The Fund was created to foster a culture of innovation and to catalyze administrative innovation and collaboration across Harvard by investing in staff-generated, creative solutions that recognize staff expertise, and advance administrative excellence. The funded projects emerged through a rigorous process and represent a wide range of administrative opportunities, including continued attention to diversity, equity, and inclusion.

“Congratulations to this year’s recipients,” said Keith Collar, associate dean for strategic partnerships at the Graduate School of Education. “We’re incredibly excited about the innovation and teamwork that characterized this year’s projects and we’re looking forward to how these initiatives will strengthen our administrative capabilities.”

This year’s recipients are:

  1. Building Accessible Spaces: Integrating Assistive Technology

This project allows for the development of a training for audio/visual media technology staff which would be filmed, captioned and posted, along with the availability of portable technology solutions for effective communication.

2. Gender Inclusive Mapping for Harvard University

Gender inclusive mapping seeks to ensure that all Harvard community members and guests, including those who are transgender, gender non-binary, and gender nonconforming, have accurate and inclusive means of locating rest facilities at Harvard.

3. Harvard Campus Lactation Rooms: Enhance Access — Expand Capacity

This project aims to build upon the existing network of campus lactation rooms and partner with local stakeholders about expanding capacity while improving the user experience in accessing rooms across campus.

4. Harvard College Central Calendar: Creating Cyber Connections and Community

Working to build a central calendar aims to improve and streamline the experience of undergraduates, enhance administrative processes around calendars, encourage greater collaboration in shared interests and strengths across siloed entities, as well as connect many people across the College and the University.

5. Harvard Votes Challenge: Building a University-Wide Civic Culture

This project aims to build a campaign focused on student voter engagement and seeks to increase voter registration and participation rates.

6. #Morejoy

A campaign that seeks to create a workplace that inspires participation, inclusion, safety, curiosity, innovation and sense of purpose and belonging.
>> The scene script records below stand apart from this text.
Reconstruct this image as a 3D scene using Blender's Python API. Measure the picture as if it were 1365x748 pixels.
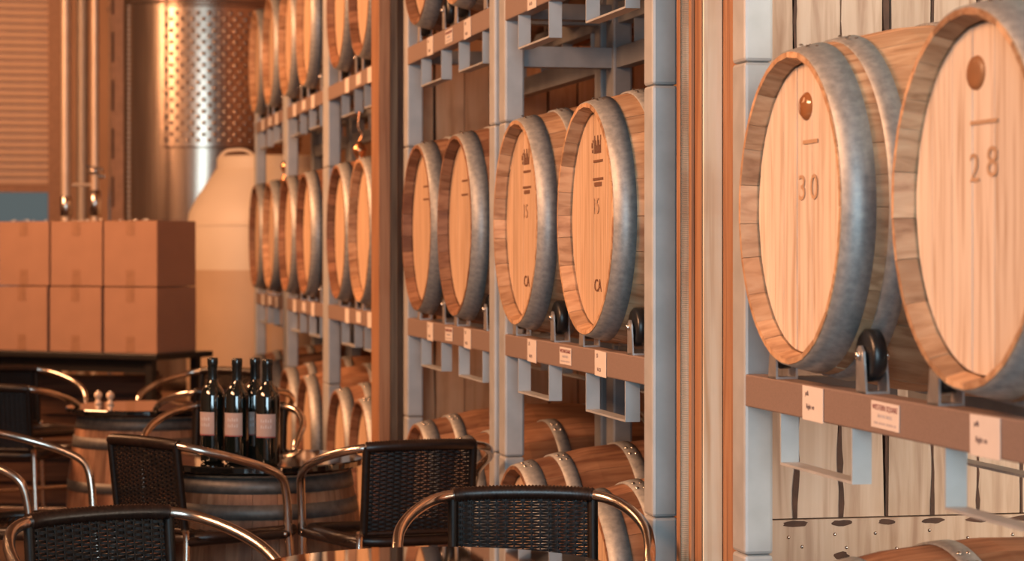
import bpy, bmesh, math, random
from mathutils import Vector, Matrix
random.seed(7)
for o in list(bpy.data.objects): bpy.data.objects.remove(o)
C = bpy.context.scene.collection
S = bpy.context.scene
PI = math.pi

# ------------------------------------------------------------------ camera
YAW = math.radians(12.23)
CH = 1.30
cd = bpy.data.cameras.new('camera'); cam = bpy.data.objects.new('camera', cd); C.objects.link(cam)
cam.location = (0, 0, CH); cam.rotation_euler = (PI/2, 0, -YAW)
cd.sensor_width = 36; cd.lens = 3150/1365*36; cd.shift_y = -41/1365; cd.clip_end = 200
cd.dof.use_dof = True; cd.dof.focus_distance = 5.3; cd.dof.aperture_fstop = 5.4
S.camera = cam
# ------------------------------------------------------------------ world, lights, exposure
S.view_settings.view_transform = 'Standard'; S.view_settings.look = 'None'
S.view_settings.gamma = 1; S.view_settings.use_curve_mapping = False
S.view_settings.exposure = -0.08
w = bpy.data.worlds.new('sky'); S.world = w; w.use_nodes = True
w.node_tree.nodes['Background'].inputs[0].default_value = (.66, .78, .78, 1)
w.node_tree.nodes['Background'].inputs[1].default_value = .17

def area(name, loc, target, sx, sy, power, col):
    l = bpy.data.lights.new(name, 'AREA'); l.shape = 'RECTANGLE'; l.size = sx; l.size_y = sy
    l.energy = power; l.color = col
    o = bpy.data.objects.new(name, l); C.objects.link(o); o.location = loc
    o.rotation_euler = (Vector(target)-Vector(loc)).to_track_quat('-Z', 'Y').to_euler()
    return o
# daylight through the tall opening behind the camera, and an added fill brightening the near planks
area('daylight_opening', (-.7, -2.5, 1.9), (1.1, 9, 1.2), 3.2, 3.2, 340, (.60, .86, 1.0))
area('side_fill_light', (3.85, 1.6, 1.9), (2.2, 5.0, 1.1), 2.6, 2.2, 220, (1, .84, .66))
# warm hall lamps shining on the racks; the last two are added fills
for loc, tg, sx, sy, pw, col in (((-2.9, 4.4, 3.4), (1.6, 5.0, 1.2), 3.0, 1.0, 172, (1, .49, .25)),
                                 ((-2.4, 10.5, 3.7), (1.5, 10.6, 1.3), 3.0, 1.0, 185, (1, .46, .21)),
                                 ((-3.4, 12.0, 3.5), (1.1, 16.4, 2.0), 1.4, 1.4, 75, (1, .50, .25)),  # added unseen fill that warms the steel tank and pipes
                                 ((-.9, 17.6, 4.3), (0.1, 20.4, 1.9), 3.0, .8, 48, (1, .47, .21))):  # added unseen fill for the far wall and roller door
    area('hall_and_fill_lamp', loc, tg, sx, sy, pw, col).data.spread = math.radians(112)
# small bare bulbs strung over the tables
for k, (bx_, by_) in enumerate(((-1.5,4.4),(-.9,4.9),(-1.6,5.6),(-.7,6.1),(-1.4,6.9),(-.6,7.4),(-1.3,8.2),(-1.7,9.4))):
    l = bpy.data.lights.new('string_bulb', 'POINT'); l.energy = 3.5; l.color = (1, .55, .28); l.shadow_soft_size = .035
    o = bpy.data.objects.new('string_bulb', l); C.objects.link(o); o.location = (bx_, by_, 3.0+.08*(k % 3))

# ------------------------------------------------------------------ helpers
def P(px, z):                       # world x, y of a place seen at image column px, depth z
    c, s = math.cos(YAW), math.sin(YAW); a = (px-682.5)/3150*z
    return (z*s + a*c, z*c - a*s)
class MB:
    def __init__(s): s.v = []; s.f = []; s.sm = []
    def add(s, vs, fs, smooth=False):
        n = len(s.v); s.v += [tuple(v) for v in vs]
        for f in fs: s.f.append(tuple(i+n for i in f)); s.sm.append(smooth)
    def box(s, x0, x1, y0, y1, z0, z1, mat=None):
        vs = [Vector(p) for p in ((x0,y0,z0),(x1,y0,z0),(x1,y1,z0),(x0,y1,z0),(x0,y0,z1),(x1,y0,z1),(x1,y1,z1),(x0,y1,z1))]
        if mat: vs = [mat @ v for v in vs]
        s.add(vs, [(0,3,2,1),(4,5,6,7),(0,1,5,4),(1,2,6,5),(2,3,7,6),(3,0,4,7)])
    def tube(s, pts, r, seg=12, closed=False, cap=True, ring_r=None):
        pts = [Vector(p) for p in pts]; n = len(pts); vs = []; fs = []
        up = None
        for i, p in enumerate(pts):
            a = pts[(i-1) % n] if (closed or i > 0) else p
            b = pts[(i+1) % n] if (closed or i < n-1) else p
            t = (b-a).normalized()
            if up is None:
                up = Vector((0,0,1)) if abs(t.z) < .9 else Vector((1,0,0))
            u = t.cross(up)
            if u.length < 1e-5: u = t.orthogonal()
            u.normalize(); w_ = u.cross(t).normalized(); up = w_
            rr = ring_r(i) if ring_r else r
            for k in range(seg):
                th = 2*PI*k/seg; vs.append(p + u*math.cos(th)*rr + w_*math.sin(th)*rr)
        m = n if closed else n-1
        for i in range(m):
            for k in range(seg):
                a = i*seg+k; b = i*seg+(k+1) % seg; c = ((i+1) % n)*seg+(k+1) % seg; d = ((i+1) % n)*seg+k
                fs.append((a,b,c,d))
        s.add(vs, fs, True)
        if cap and not closed:
            s.add(vs[:seg], [tuple(range(seg))[::-1]]); s.add(vs[-seg:], [tuple(range(seg))])
    def lathe(s, prof, seg=32, cx=0, cy=0, axis='z', a0=0, a1=2*PI, smooth=True, mat=None):
        full = abs(a1-a0-2*PI) < 1e-6; m = seg if full else seg+1; vs = []; fs = []
        for (r, z) in prof:
            for k in range(m):
                a = a0+(a1-a0)*k/seg
                v = Vector((cx+r*math.cos(a), cy+r*math.sin(a), z)) if axis == 'z' else Vector((z, r*math.sin(a), r*math.cos(a)))
                vs.append(mat @ v if mat else v)
        for i in range(len(prof)-1):
            for k in range(seg):
                k2 = (k+1) % m
                fs.append((i*m+k, i*m+k2, (i+1)*m+k2, (i+1)*m+k))
        s.add(vs, fs, smooth)
    def mesh(s, name, mat=None):
        me = bpy.data.meshes.new(name); me.from_pydata(s.v, [], s.f); me.update()
        me.polygons.foreach_set('use_smooth', s.sm)
        bm = bmesh.new(); bm.from_mesh(me); bmesh.ops.recalc_face_normals(bm, faces=bm.faces); bm.to_mesh(me); bm.free()
        if mat: me.materials.append(mat)
        return me
def bevel(me, w_, seg=2):
    bm = bmesh.new(); bm.from_mesh(me)
    bmesh.ops.bevel(bm, geom=bm.edges[:], offset=w_, segments=seg, affect='EDGES', profile=.5)
    bm.to_mesh(me); bm.free(); return me
def obj(name, me, parent=None, loc=None, rot=None, mat=None):
    if isinstance(me, MB): me = me.mesh(name, mat)
    o = bpy.data.objects.new(name, me); C.objects.link(o)
    if parent: o.parent = parent
    if loc: o.location = loc
    if rot: o.rotation_euler = rot
    return o
def tag(o, label, cat, group=None):
    o['label'] = label; o['category'] = cat
    if group: o['group'] = group
    return o
def thing(name, label, cat, loc, rz=0, group=None):
    o = bpy.data.objects.new(name, None); C.objects.link(o); o.location = loc; o.rotation_euler = (0,0,rz)
    o.empty_display_size = .1
    return tag(o, label, cat, group)
def struct(name, me, mat=None, parent=None):
    o = obj(name, me, parent, mat=mat)
    if not parent: o['kind'] = 'structure'
    return o
KIDS = {}
def copy_tree(o, parent=None, loc=None, rz=None, label=None):
    c = o.copy(); C.objects.link(c)
    if parent: c.parent = parent
    if loc: c.location = loc
    if rz is not None: c.rotation_euler = (0,0,rz)
    if label: c['label'] = label
    kids = KIDS.get(o.name)
    if kids is None: kids = [k for k in C.objects if k.parent == o]; KIDS[o.name] = kids
    for k in kids: copy_tree(k, c)
    return c
def spline(pts, n=6):
    pts = [Vector(p) for p in pts]; out = []
    for i in range(len(pts)-1):
        p0 = pts[max(i-1,0)]; p1 = pts[i]; p2 = pts[i+1]; p3 = pts[min(i+2,len(pts)-1)]
        for k in range(n):
            t = k/n
            out.append(.5*((2*p1)+(p2-p0)*t+(2*p0-5*p1+4*p2-p3)*t*t+(3*p1-p0-3*p2+p3)*t**3))
    out.append(pts[-1]); return out

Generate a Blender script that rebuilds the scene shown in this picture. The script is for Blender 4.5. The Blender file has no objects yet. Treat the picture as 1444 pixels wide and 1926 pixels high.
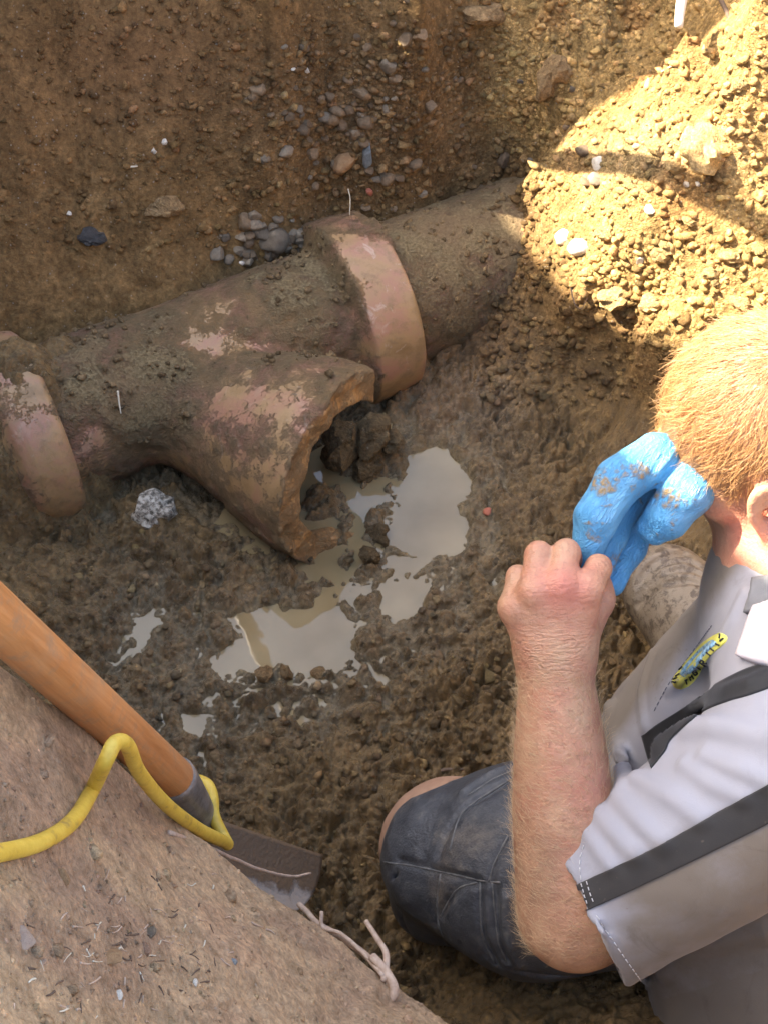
import bpy, math, random
import numpy as np
from mathutils import Vector

random.seed(7)
rng = np.random.default_rng(11)
scene = bpy.context.scene
COL = scene.collection

# ------------------------------------------------------------------ camera, sky, sun, exposure
PITCH = math.radians(52.0)
CAM = np.array([0.0, 0.0, 1.75])
FPX, CX, CY = 2880.0, 722.0, 963.0
CR = np.array([1.0, 0, 0])
CF = np.array([0, math.cos(PITCH), -math.sin(PITCH)])
CU = np.array([0, math.sin(PITCH), math.cos(PITCH)])

cd = bpy.data.cameras.new('camera')
cam = bpy.data.objects.new('camera', cd)
COL.objects.link(cam)
cam.location = CAM
cam.rotation_euler = (math.pi / 2 - PITCH, 0, 0)
cd.sensor_fit = 'VERTICAL'
cd.sensor_height = 24.0
cd.lens = 24.0 * FPX / 1926.0
cd.clip_start = 0.05
cd.clip_end = 500
scene.camera = cam

SUN = np.array([-0.72, 0.16, 0.68])
SUN /= np.linalg.norm(SUN)
SUN_EL = math.asin(SUN[2])
SUN_AZ = math.atan2(SUN[0], SUN[1])

world = bpy.data.worlds.new('World')
scene.world = world
world.use_nodes = True
wn = world.node_tree
for n in list(wn.nodes):
    wn.nodes.remove(n)
wo = wn.nodes.new('ShaderNodeOutputWorld')
wb = wn.nodes.new('ShaderNodeBackground')
ws = wn.nodes.new('ShaderNodeTexSky')
ws.sky_type = 'NISHITA'
ws.sun_disc = False
ws.sun_elevation = SUN_EL
ws.sun_rotation = SUN_AZ
ws.air_density = 1.0
ws.dust_density = 4.0
ws.ozone_density = 0.6
wb.inputs['Strength'].default_value = 0.15
wn.links.new(ws.outputs['Color'], wb.inputs['Color'])
wn.links.new(wb.outputs['Background'], wo.inputs['Surface'])

sl = bpy.data.lights.new('sun', 'SUN')
sl.energy = 5.0
sl.angle = math.radians(0.5)
sl.color = (1.0, 0.90, 0.74)
so = bpy.data.objects.new('sun', sl)
COL.objects.link(so)
so.rotation_euler = Vector(SUN.tolist()).to_track_quat('Z', 'Y').to_euler()

scene.view_settings.view_transform = 'Standard'
scene.view_settings.look = 'None'
scene.view_settings.exposure = 2.4
scene.view_settings.gamma = 1.0
scene.view_settings.use_curve_mapping = False

# ------------------------------------------------------------------ helpers
def P(px, py, t):
    """point on the ray of photo pixel (px, py) at depth t along the view axis"""
    return CAM + t * (CF + CR * ((px - CX) / FPX) + CU * ((CY - py) / FPX))

def PZ(px, py, z):
    v = (CY - py) / FPX
    t = (CAM[2] - z) / (-(CF[2] + CU[2] * v))
    return P(px, py, t)

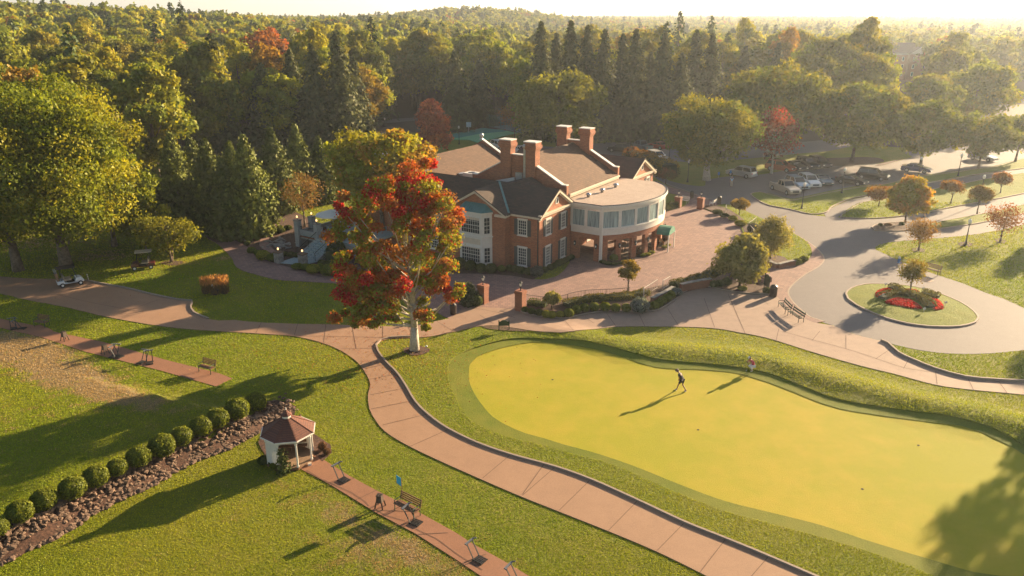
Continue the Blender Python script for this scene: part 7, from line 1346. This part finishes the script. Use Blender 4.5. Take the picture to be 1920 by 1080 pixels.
gx_, gy_ = GT(1410, 694); p = upright(); p.update(pelvis=(-.08, 0, .38), chest=(.10, 0, .72), neck=(.2, 0, .86), head=(.27, 0, .98), face=(.95, 0, -.3), shL=(.12, .18, .8), shR=(.12, -.18, .8), elL=(.30, .2, .62), elR=(.32, -.16, .60), wrL=(.42, .06, .74), wrR=(.42, -.06, .72), hpL=(-.05, .1, .36), hpR=(-.05, -.1, .36), knL=(.32, .16, .42), knR=(.25, -.14, .30), anL=(.08, .16, .08), anR=(-.12, -.14, .09))
rq = dirpx((1415, 692), (1395, 696)); person('crouching person in pink top, white trousers and hat lining up a putt', (float(gx_), float(gy_), float(T(gx_, gy_))), rq, p, SK, CP, CW, CW, hair=(.25, .15, .08), hat=CW, sleeves=True)
q = np.array([gx_, gy_]) + np.array([math.cos(rq), math.sin(rq)]) * .46; t = thing('putter', 'putter held upright by the crouching golfer', 'golf club', (float(q[0]), float(q[1]), float(T(*q)) + .02), rq); m = MB(); m.tube((0, 0, .02), (0, 0, .86), .008, n=6); m.build('shaft', M['galv'], t); m = MB(); m.tube((0, 0, .6), (0, 0, .86), .014, n=6); m.build('grip', M['black'], t); m = MB(); m.box(-.02, .02, -.06, .05, 0, .025); m.build('head', M['galv'], t)
gx_, gy_ = GT(1371, 351); p = upright(); p.update(knL=(.08, .1, .48), anL=(.12, .1, .08), anR=(-.1, -.1, .09), wrL=(-.04, .27, .88), wrR=(.14, -.27, .9)); person('man in light blue shirt and khaki trousers crossing the asphalt', (float(gx_), float(gy_), .03), dirpx((1371, 351), (1385, 330)), p, SK, CBL, CK, M['black'], hair=(.3, .28, .25))
# ------------------------------------------------------------------ haze
def haze():
    mb = MB(); mb.box(-5600, 5600, -400, 6600, -8, 150); o = mb.build('haze', M['lawn']); o.data.materials.clear()
    m = bpy.data.materials.new('haze'); m.use_nodes = True; nt = m.node_tree; nt.nodes.clear(); out = nt.nodes.new('ShaderNodeOutputMaterial'); pv = nt.nodes.new('ShaderNodeVolumePrincipled')
    pv.inputs['Color'].default_value = (.82, .90, 1.0, 1); pv.inputs['Density'].default_value = .00028; pv.inputs['Anisotropy'].default_value = .56
    nt.links.new(pv.outputs[0], out.inputs['Volume']); o.data.materials.append(m); o.display_type = 'WIRE'; tag(o, 'warm evening haze in the air over the whole place', 'haze', kind='stuff')
haze()
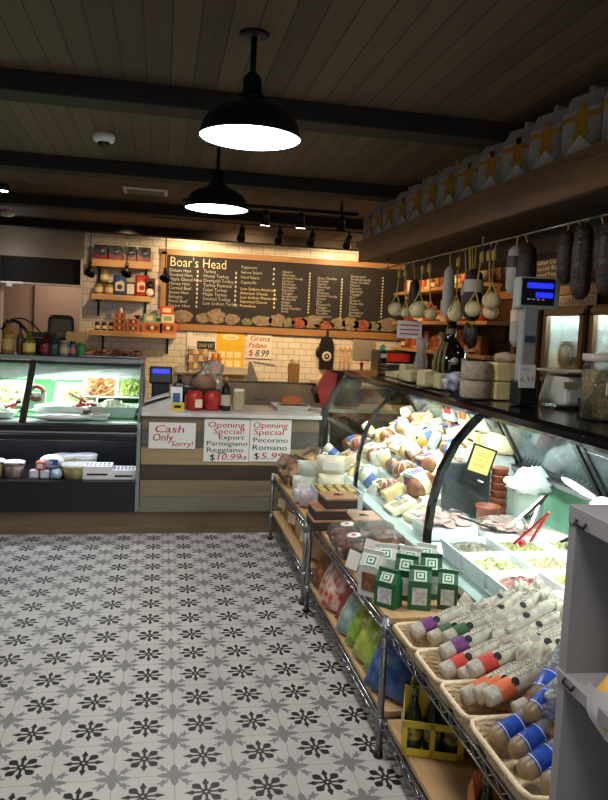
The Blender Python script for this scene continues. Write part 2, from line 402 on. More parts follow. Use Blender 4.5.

7. Nurturing Talent to Nurture Success: Enabling Experiential Learning Opportunities across Harvard

This project aims to create formal processes and structures for finding, filling, and assessing experiential learning opportunities. These new processes will make opportunities available in a systematic, transparent and equitable manner.

8. Organic Maintenance of Harvard Landscape with Sustainable Biofertilizer

This project prioritizes Harvard’s landscape by making it healthier, while reducing runoff from current fertilizers into the Charles River and Boston Harbor. The new biofertilizer, developed at the Nocera Lab, a Harvard Research Laboratory, will also remove CO2 from the air.

9. Storyline: Learning in the Greenway

The development of the Harvard Allston Greenway, a planned corridor between the Allston neighborhood, Honan-Allston Library, the SEC, the ERC, and HBS is an opportunity to create a shared public space that tells a story of transformation and gives existing neighbors a place to form connections and build community.